A Le Mans il momento peggiore: dopo essere stato in testa, ho perso posizioni e ho finito sesto. La situazione era critica e la mia carriera era a rischio. Avrei potuto essere fuori dal mondiale a 31 anni e con tutto quello che avevo vinto? La risposta era sì. L’idea del ritiro girava nella mia testa e questa possibilità mi rendeva molto triste. Ma non era il momento, dovevo dimostrare che potevo tornare a vincere. Poi ecco il Mugello, il mio circuito porta fortuna. Al di là dei risultati, mi sentivo meglio con la moto: una novità di motore, una nuova carenatura, un serbatoio con poteri “magici”…
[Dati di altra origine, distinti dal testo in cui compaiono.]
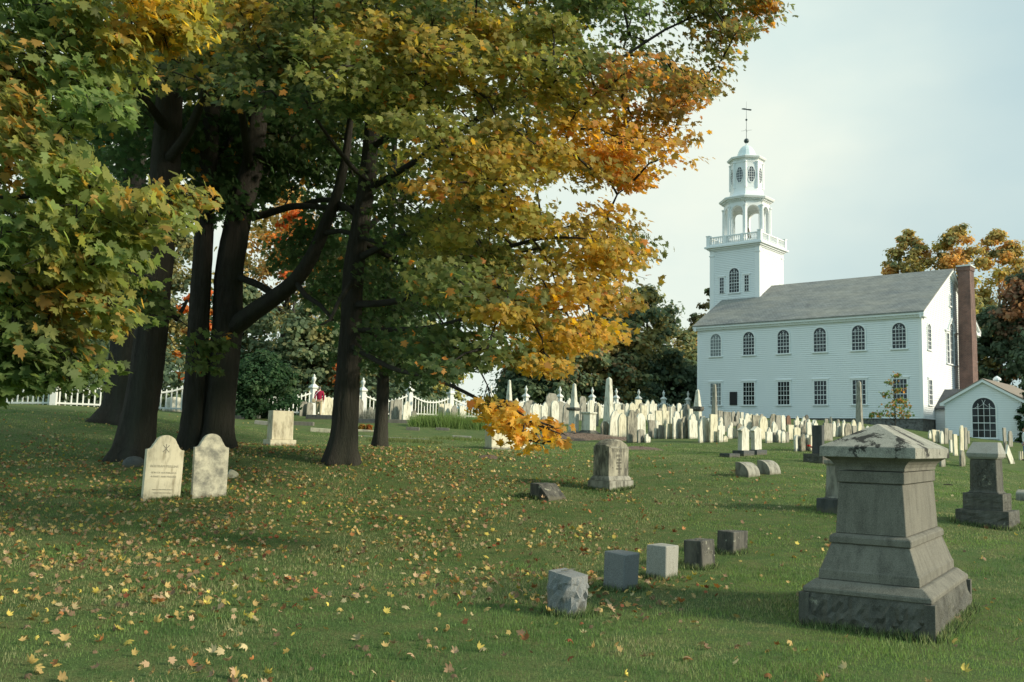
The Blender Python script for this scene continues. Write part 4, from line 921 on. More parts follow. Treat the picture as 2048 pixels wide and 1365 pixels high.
# curbs (px left, px right, y base, height px, material, label)
for (xa, xb, yb, hp, mt, lab) in [
    (460,486,838,8,'granite_dark','dark granite curb end left of the cream block stone'),(486,518,837,7,'granite_light','pale granite curb left of the cream block stone'),
    (508,538,850,9,'granite_light','short pale curb touching the cream block stone'),(580,626,851,8,'granite','grey granite curb right of the cream block stone'),
    (590,621,828,8,'cream_marble','cream curb below the green shrub'),(611,664,839,8,'granite_dark','long black curb at the feet of the walking person'),
    (620,668,865,9,'cream_marble','cream curb left of the middle trunk'),(713,752,838,5,'granite_light','pale upper curb between the middle and thin trunks'),
    (712,752,847,8,'granite_dark','dark lower curb between the middle and thin trunks'),(776,834,847,7,'granite','grey curb right of the thin trunk'),
    (709,858,876,4,'granite_light','long thin pale curb flush with the grass'),(904,942,876,4,'granite_light','short thin pale curb left of the wide family stone'),
    (712,752,864,4,'cream_marble','thin cream curb between the middle and thin trunks'),(812,838,861,6,'granite','flat grey footstone right of the thin trunk'),(871,898,861,5,'granite','flat grey footstone below the grass clump')]:
    a, b_ = gpt(xa, yb), gpt(xb, yb); Yc = (a[1]+b_[1])/2; s_ = Yc/F
    a = at(xa, yb, Yc); b_ = at(xb, yb, Yc); za, zb_ = h1(a[0], Yc), h1(b_[0], Yc); dx = b_[0]-a[0]
    mb = MB(); mb.box(0, dx, 0, .3, -.15, hp*s_+.02); o = mb.build('curb', M[mt], None, bevel=.012); o.location = (a[0], Yc, min(za, zb_)); o.rotation_euler = (0, -math.atan2(zb_-za, dx), 0); tag(o, lab, 'stone curb', 'granite curbs of the family plots')
# small dark stone bench
p = gpt(859, 832); s_ = p[1]/F; t = empty('bench', p, 0, 'low dark stone bench against the white fence', 'bench')
mb = MB(); mb.box(-.52,.52,-.18,.18,.25,.33); mb.build('seat', M['granite_dark'], t, bevel=.01)
for x0 in (-.4, .28):
    mb = MB(); mb.box(x0,x0+.12,-.14,.14,-.1,.249); mb.build('leg', M['granite_dark'], t)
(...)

Domenica è arrivata la mia opportunità e non me la sono fatta scappare.Partenza a razzo, modalità “martello”: ciao belli, ciao. Ce l’avevo fatta! Non c’è vittoria più bella di vincere con la Ducati in Italia. Poi le vittorie a Barcellona e in Austria, contro il miglior Marquez. Nelle corse, come nella vita, le decisioni sono tutto. Una decisione giusta, una sbagliata e tutto cambia (…)
(…) Purtroppo mi sono fatto male, ma sarebbe ingiusto che il finale di stagione offuscasse un anno magico, che porterò sempre nel mio cuore. Grazie alle capacità e al durissimo lavoro di tutti gli ingegneri e gli uomini della fabbrica, abbiamo ottenuto che la GP18 diventasse la migliore moto sullo schieramento di partenza. Questo mi rende orgoglioso. Per l’ultima volta: Forza Ducati!. Ciao belli, ciao».